Jonathan Huggett, project manager of the Johnson Street Bridge replacement, says 90 per cent of the job is common sense and letting people do their job. Tim Collins/Victoria News

Jonathan Huggett, project manager of the Johnson Street Bridge replacement, says 90 per cent of the job is common sense and letting people do their job. Tim Collins/Victoria News

BRIDGING THE GAP: Getting a troubled project back on the rails

Jonathan Huggett considered the 'project's saviour'

Jonathan Huggett recalled a moment in 2014, when he was retained to look into the troubled Johnson Street Bridge replacement project. “You know there’s a problem when you sit everyone down in a room and ask, ‘So, who’s in charge of the project?’ and no one puts up their hand.”

Huggett was brought on that April when council acknowledged that the project had gone seriously off the rails. Cost overruns were already occurring and the project was behind schedule. The principals of the project were in constant conflict and litigations were already being initiated by those involved.

By September, Huggett was interim project manager, a role later made permanent to allow him to bring the project to a successful conclusion.

When he first arrived on the scene, he found a deeply flawed plan and process and his first order of business was to get people pulling in the same direction.

“The first thing to do was to get all the grievances on the table and resolve those so we could move on. Otherwise, we could never have a discussion about the real problems, because the past was always going to get in the way,” he said.

Issues had developed between builders PCL Constructors Westcoast and MMM Group (now WSP Canada Group), the main consultant on the job.

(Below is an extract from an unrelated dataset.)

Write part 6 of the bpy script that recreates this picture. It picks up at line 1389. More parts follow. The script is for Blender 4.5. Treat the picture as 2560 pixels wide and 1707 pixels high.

Huggett noted that the project had been based on a partial design, had no real leadership in place, and that some decisions were made that plagued the project for the next four years.

“I’ve been at this for 42 years and I’ve learned that a good part of the job, 90 per cent, is just common sense and finding a way to allow people to do their jobs,” he said. “There’s always going to be small “p” politics involved but, really, the key is to be open and transparent and ready to talk to people.

“We did things like posting all of our financial transactions on-line. If you post them, it makes a lot of the nonsense conspiracy theories go away and allows people to do their work without having to deal with that stuff.”

Huggett insisted he was simply the vehicle to allow hundreds of very talented people to do the actual work. He credited the professionalism of the crews working on the bridge as well as some of the staff at city hall for their work on the project.

“After I got here, there was a changeover of a lot of the actors who had been involved at the initial stages, both in the City and the firms involved. It allowed a bit of a clean slate to let us move forward, and that was helpful.”

As for what the future holds for him once the bridge is completed, Huggett said he never knows what his next project might be; as long as he enjoys what he’s doing, he’ll keep going.

“But this is definitely a project I’ll remember and I’ll look back on the finished project with a lot of pride.”